M. Cotta : Il faut baisser les taux d'intérêt d'un coup, vite ou peut-on continuer de le faire à petits pas ?
J.-P. Chevènement : Oui, c'est ce que dit J.-C. Trichet : il progressera très doucement sans céder aux impatiences des chômeurs, par exemple. J.-C. Trichet fait d'ailleurs une sorte de panégyrique rétrospective de la politique dite du franc fort qui est insupportable. J.-C. Trichet, dont le nom est presque un programme, confond la cause et la corrélation. Il explique que quand on a maîtrisé l'inflation, le chômage va moins progresser. En réalité, tout le monde sait bien que le chômage a explosé dans le monde entier en Europe en particulier de 74 à 86 et qu'ensuite il s'est stabilisé à un niveau de sous-emploi.
M. Cotta : Est-ce qu'A. Juppé peut, selon vous, gagner son pari ?

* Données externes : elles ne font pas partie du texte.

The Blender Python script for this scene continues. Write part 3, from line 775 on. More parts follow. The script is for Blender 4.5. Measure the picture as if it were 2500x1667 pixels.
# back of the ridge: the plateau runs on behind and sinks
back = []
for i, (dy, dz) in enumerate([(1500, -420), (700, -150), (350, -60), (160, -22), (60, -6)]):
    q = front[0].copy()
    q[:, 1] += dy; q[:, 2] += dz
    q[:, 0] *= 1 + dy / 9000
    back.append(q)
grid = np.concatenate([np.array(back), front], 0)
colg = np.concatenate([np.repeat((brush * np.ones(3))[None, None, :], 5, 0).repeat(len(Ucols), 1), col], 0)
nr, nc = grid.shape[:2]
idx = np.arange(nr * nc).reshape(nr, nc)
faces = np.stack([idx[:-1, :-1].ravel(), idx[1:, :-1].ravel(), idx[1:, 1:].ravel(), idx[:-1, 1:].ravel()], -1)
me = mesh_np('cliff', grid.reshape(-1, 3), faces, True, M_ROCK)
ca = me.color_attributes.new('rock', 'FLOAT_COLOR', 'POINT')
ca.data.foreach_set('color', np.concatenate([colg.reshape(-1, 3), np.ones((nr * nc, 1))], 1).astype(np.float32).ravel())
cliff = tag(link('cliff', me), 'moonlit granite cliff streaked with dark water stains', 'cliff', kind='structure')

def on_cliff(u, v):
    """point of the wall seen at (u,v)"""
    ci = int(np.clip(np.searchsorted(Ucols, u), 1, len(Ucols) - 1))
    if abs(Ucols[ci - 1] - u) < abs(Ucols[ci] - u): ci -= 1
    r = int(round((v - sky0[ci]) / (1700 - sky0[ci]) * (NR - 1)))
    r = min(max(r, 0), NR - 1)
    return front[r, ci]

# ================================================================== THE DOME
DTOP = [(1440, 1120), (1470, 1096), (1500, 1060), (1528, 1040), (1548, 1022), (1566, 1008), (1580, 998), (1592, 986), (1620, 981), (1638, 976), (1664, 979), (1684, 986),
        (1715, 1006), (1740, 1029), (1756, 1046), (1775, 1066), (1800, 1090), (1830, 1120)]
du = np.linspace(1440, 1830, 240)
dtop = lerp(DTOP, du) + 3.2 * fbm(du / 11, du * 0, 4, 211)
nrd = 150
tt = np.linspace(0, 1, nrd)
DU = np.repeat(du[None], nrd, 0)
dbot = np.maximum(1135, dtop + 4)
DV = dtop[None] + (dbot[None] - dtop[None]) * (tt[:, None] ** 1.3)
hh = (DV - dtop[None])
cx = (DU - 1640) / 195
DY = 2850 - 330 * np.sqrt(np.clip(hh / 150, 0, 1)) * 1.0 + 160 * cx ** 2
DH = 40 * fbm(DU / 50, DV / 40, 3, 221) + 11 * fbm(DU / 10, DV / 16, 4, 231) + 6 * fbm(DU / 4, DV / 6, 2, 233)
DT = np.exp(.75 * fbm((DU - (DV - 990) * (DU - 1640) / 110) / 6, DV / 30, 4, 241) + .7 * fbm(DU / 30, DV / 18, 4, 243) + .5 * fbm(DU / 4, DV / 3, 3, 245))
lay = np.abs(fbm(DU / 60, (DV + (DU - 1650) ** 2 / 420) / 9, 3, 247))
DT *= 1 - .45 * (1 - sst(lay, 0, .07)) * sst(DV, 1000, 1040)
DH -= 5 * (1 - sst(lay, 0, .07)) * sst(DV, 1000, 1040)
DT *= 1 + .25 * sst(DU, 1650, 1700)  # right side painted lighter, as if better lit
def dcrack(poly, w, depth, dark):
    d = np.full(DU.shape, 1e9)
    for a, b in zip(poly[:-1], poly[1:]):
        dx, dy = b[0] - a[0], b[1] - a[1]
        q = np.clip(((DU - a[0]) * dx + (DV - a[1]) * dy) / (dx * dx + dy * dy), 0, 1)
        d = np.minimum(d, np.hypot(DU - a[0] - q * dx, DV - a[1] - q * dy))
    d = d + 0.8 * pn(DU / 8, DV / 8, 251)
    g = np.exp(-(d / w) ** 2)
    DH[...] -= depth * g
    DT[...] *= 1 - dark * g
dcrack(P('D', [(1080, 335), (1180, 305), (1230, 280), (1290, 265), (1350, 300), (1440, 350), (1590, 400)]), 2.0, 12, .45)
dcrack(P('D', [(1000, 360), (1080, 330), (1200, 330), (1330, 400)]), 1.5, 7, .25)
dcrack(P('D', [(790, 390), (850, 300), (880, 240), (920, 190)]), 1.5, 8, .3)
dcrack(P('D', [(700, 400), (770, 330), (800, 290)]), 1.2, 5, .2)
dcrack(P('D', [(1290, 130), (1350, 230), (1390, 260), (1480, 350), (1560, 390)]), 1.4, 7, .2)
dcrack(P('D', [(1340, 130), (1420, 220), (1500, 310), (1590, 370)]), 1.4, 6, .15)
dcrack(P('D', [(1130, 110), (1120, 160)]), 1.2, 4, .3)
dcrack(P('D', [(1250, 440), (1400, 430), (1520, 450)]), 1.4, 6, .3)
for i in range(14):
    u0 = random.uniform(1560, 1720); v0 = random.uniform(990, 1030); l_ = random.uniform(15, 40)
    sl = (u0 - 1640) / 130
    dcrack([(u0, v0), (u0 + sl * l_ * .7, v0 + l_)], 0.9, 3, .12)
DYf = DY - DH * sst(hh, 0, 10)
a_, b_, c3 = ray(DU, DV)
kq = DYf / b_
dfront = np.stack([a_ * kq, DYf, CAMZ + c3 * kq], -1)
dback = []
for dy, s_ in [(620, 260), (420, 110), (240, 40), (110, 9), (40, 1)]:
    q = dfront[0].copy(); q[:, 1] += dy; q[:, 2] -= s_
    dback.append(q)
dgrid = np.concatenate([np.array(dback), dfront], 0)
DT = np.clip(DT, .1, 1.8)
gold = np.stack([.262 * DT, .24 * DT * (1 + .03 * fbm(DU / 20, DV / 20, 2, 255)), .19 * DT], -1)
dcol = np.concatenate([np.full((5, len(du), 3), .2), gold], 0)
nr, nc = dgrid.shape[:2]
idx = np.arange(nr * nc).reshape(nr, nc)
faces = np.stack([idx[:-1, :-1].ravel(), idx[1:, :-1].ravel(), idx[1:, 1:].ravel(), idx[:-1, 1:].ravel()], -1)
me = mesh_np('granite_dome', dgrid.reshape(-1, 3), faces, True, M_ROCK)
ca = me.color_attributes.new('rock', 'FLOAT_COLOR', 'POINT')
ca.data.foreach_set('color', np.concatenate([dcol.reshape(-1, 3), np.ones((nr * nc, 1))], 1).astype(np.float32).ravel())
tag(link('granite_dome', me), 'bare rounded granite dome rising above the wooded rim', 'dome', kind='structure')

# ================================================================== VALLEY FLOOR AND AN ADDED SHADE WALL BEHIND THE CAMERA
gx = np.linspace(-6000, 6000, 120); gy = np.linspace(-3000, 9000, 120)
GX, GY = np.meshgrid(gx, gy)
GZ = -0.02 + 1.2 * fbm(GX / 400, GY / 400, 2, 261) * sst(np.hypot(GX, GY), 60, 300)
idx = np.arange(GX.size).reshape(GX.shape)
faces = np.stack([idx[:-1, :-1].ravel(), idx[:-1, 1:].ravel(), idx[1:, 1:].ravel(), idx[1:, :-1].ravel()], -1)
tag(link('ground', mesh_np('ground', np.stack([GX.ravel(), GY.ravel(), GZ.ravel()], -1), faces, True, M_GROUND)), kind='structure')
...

J.-P. Chevènement : Il est clair qu'il y a un discours : priorité à remploi. Puis, il y a une pratique : priorité à la réduction des déficits. M. Delalande réagit à juste raison. On a l'impression que c'est la pensée unique qui continue à dominer et à inspirer la fameuse seule politique économique possible. Si on ne veut pas rompre avec cette politique ce que je dis-là est vrai pour la gauche comme pour la droite – tout ira de mal en pis.
M. Cotta : Vous semblez faire la différence entre J. Chirac et A. Juppé ?
J.-P. Chevènement : Non, je dis qu'il y a une campagne électorale, il y a eu un discours de J. Chirac axé sur la fracture sociale, la nécessité de le résorber. D'autre part, il y a la politique d'A. Juppé qui est du Balladur sans Balladur à bien des égards. Si on ne veut pas prendre les moyens d'une politique monétaire plus volontariste, qui n'est pas la seule condition mais qui est une condition nécessaire, on ne pourra pas relever le défi de l'emploi.